Kiefer was born in 1945, the final year of the Second World War, in Donaueschingen, a town in the Black Forest where the sources of the river Danube converge. He has engaged both with the traditional German form of woodcut, with roots in the earliest printed books, and the work of Old Master artists, reinterpreting them on a large scale. He has used the medium to focus on German history and myth: in the Ways of World Wisdom series, for example, and in his studies from the 1970s and 1980s of Grane. Grane was the great horse on which, in the closing scenes of Wagner's music drama Götterdämmerung (Twilight of the Gods), the Nibelung princess Brünnhilde rides into the flames of Siegfried's funeral pyre. Often in his collages, the seams between each individual woodcut are clearly visible.
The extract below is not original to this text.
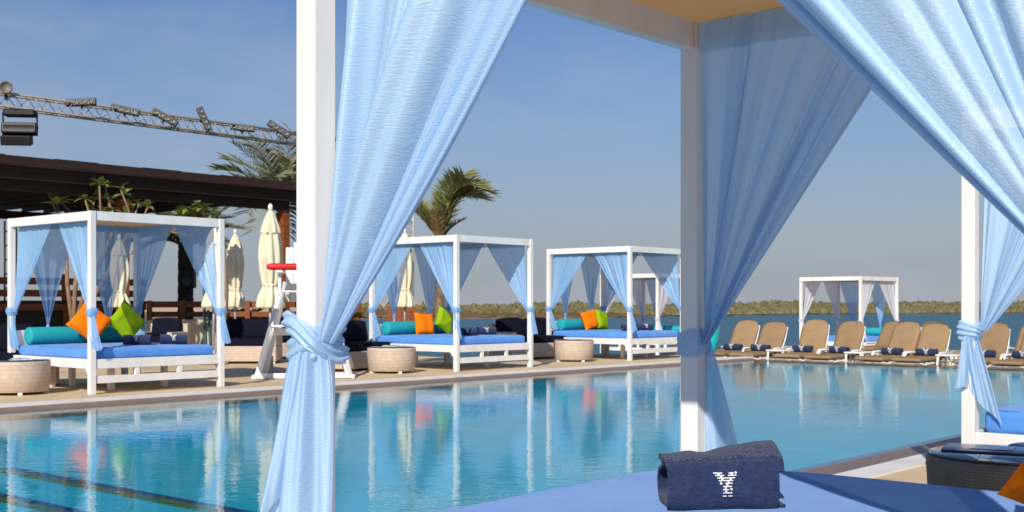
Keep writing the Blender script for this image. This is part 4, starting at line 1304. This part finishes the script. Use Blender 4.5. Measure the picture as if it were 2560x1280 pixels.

Kiefer's works on Wagnerian themes, in which woodcut prints on paper are pasted onto canvas-including Grane (1980), Brünnhilde/Grane (1982/93) and Untitled (The Rhine) (1993)-are often nearly nine square feet in size. A number of his Wagner woodcuts in the collection of the Metropolitan Museum of Art, New York City, made a symbolic journey across town to the Metropolitan Opera for the 2009 loan exhibition From the Met to the Met: Anselm Kiefer and Wagner's Ring.

In 2016, the Albertina museum in Vienna mounted Anselm Kiefer. The Woodcuts, including works from the woodcut series Ways of Worldly Wisdom: The Battle of Hermann; The Rhine and Brünhilde - Grane. His Untitled (1996), nearly 11 feet tall, is one of a series in which Kiefer depicts towering, decaying sunflowers above an image of a semi-naked man.